— START OF Records to use —

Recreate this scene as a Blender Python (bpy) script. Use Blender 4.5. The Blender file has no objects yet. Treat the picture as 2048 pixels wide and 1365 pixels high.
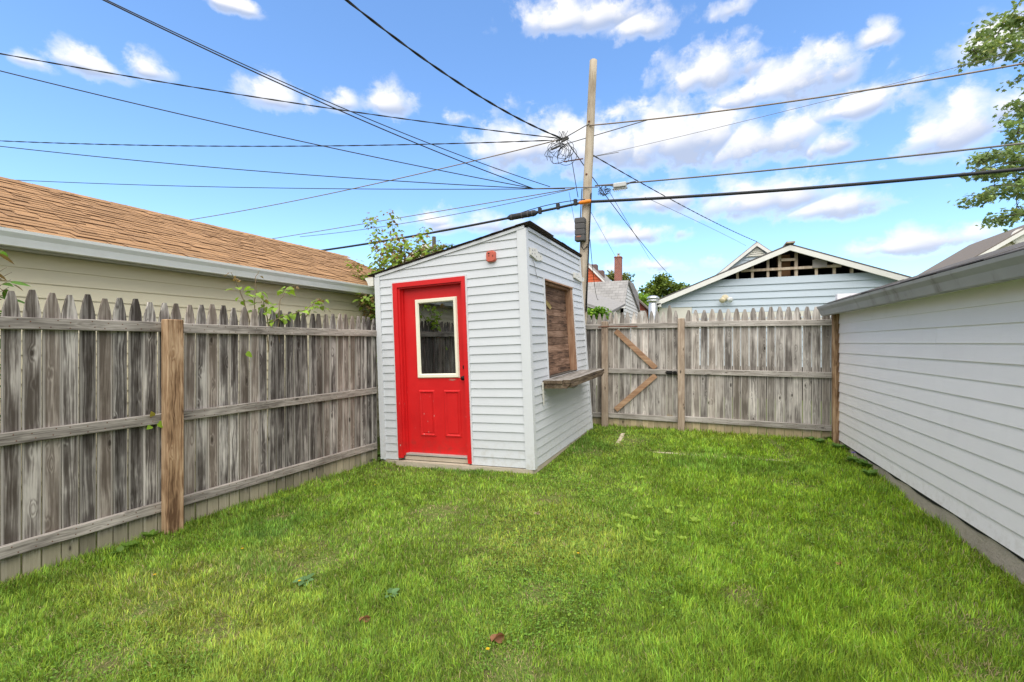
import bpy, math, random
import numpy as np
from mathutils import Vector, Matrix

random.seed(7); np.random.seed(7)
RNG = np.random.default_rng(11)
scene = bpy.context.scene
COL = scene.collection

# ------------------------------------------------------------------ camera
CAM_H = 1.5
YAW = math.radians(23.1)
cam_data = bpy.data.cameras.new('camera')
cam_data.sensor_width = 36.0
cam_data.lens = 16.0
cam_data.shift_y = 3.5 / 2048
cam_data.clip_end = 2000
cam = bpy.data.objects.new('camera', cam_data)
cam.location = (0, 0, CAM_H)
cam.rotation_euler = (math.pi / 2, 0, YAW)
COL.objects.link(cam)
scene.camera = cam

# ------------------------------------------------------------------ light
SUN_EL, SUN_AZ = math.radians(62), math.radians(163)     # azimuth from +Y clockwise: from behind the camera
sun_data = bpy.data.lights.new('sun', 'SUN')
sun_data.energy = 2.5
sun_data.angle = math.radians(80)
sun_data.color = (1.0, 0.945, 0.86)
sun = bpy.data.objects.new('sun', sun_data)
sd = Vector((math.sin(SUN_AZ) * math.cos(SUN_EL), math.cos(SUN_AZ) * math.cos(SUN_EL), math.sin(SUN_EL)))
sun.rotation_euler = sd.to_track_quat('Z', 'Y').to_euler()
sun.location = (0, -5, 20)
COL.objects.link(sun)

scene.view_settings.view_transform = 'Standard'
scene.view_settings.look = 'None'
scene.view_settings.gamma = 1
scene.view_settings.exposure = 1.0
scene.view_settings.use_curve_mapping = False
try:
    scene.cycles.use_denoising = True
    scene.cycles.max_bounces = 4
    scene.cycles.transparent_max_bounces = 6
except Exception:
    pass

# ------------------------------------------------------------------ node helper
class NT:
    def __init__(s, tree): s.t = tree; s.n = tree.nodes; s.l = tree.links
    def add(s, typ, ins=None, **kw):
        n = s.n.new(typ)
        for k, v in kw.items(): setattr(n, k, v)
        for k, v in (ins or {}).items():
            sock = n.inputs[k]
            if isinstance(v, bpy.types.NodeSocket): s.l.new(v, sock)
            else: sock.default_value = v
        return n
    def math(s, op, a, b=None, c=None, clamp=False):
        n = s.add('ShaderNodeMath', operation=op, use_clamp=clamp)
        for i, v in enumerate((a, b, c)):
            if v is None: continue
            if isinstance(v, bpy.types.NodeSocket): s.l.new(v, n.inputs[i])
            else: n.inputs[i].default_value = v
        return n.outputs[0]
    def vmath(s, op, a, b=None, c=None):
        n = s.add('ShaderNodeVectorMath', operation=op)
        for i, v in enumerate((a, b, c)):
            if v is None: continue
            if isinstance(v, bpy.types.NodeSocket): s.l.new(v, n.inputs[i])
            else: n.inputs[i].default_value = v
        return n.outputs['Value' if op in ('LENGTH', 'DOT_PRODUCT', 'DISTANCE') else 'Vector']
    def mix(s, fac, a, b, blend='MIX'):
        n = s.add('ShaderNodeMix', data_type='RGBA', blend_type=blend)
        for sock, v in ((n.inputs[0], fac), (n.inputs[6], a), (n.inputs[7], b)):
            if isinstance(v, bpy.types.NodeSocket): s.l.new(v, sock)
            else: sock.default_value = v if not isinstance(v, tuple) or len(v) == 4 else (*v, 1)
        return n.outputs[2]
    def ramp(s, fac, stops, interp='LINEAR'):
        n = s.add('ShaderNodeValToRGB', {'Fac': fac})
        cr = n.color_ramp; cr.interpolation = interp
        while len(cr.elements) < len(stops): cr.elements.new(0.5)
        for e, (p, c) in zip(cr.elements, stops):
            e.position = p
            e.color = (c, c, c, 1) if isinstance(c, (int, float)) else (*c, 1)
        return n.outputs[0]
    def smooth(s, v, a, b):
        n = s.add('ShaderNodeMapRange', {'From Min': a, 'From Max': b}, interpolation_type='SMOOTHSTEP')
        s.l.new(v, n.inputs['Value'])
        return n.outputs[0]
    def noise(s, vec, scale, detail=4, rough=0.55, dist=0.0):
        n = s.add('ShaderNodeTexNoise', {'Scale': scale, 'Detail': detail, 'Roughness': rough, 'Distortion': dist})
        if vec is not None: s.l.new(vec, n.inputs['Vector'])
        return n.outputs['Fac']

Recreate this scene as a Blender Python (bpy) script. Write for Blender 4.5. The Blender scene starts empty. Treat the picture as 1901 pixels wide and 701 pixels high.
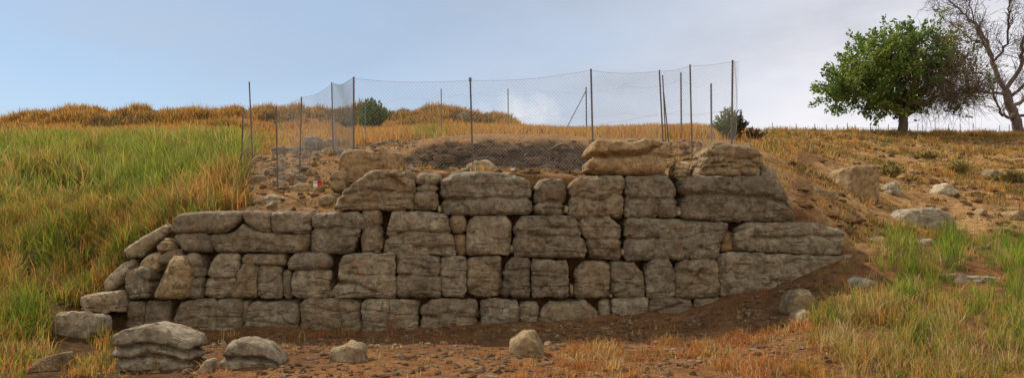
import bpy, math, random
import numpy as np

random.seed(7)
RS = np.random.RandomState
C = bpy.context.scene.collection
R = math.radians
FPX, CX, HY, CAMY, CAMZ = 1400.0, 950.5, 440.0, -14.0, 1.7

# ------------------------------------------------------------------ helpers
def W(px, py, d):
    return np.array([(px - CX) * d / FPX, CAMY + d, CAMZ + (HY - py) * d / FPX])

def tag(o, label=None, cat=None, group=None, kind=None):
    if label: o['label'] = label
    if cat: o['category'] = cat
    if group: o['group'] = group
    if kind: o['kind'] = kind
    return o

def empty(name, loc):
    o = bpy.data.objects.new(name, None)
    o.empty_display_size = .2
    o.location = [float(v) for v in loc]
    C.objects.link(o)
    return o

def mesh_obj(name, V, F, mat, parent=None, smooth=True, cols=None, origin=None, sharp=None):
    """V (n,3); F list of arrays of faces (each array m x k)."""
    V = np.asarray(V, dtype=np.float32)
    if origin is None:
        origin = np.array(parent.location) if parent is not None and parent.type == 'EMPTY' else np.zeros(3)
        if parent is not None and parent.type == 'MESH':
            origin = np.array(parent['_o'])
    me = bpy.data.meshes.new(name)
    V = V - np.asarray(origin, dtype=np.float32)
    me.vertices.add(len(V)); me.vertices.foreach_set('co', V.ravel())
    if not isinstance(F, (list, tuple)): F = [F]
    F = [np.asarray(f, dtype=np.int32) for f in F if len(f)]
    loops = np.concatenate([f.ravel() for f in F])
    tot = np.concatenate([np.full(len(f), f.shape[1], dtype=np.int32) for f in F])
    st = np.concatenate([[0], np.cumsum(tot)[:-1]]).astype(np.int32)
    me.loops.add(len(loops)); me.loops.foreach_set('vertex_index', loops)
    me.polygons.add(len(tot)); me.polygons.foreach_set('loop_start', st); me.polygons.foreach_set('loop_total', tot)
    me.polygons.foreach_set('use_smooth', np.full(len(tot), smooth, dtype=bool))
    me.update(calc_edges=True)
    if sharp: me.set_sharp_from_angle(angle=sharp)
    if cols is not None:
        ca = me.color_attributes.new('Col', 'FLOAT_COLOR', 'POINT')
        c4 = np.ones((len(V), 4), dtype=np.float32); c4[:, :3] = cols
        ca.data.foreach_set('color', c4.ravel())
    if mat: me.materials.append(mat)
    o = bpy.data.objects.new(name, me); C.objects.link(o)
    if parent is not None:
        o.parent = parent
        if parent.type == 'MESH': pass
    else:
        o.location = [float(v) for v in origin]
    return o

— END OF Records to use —

What the exercise asks:
The material above holds pictures; leave them out. Repeat exactly the lines from the one containing "Recreate this scene as a Blender Python (bpy) script. Write" through the one containing "return np.array([(px - CX)", and nothing else.

Solution for this exercise:
Recreate this scene as a Blender Python (bpy) script. Write for Blender 4.5. The Blender scene starts empty. Treat the picture as 1901 pixels wide and 701 pixels high.
import bpy, math, random
import numpy as np

random.seed(7)
RS = np.random.RandomState
C = bpy.context.scene.collection
R = math.radians
FPX, CX, HY, CAMY, CAMZ = 1400.0, 950.5, 440.0, -14.0, 1.7

# ------------------------------------------------------------------ helpers
def W(px, py, d):
    return np.array([(px - CX) * d / FPX, CAMY + d, CAMZ + (HY - py) * d / FPX])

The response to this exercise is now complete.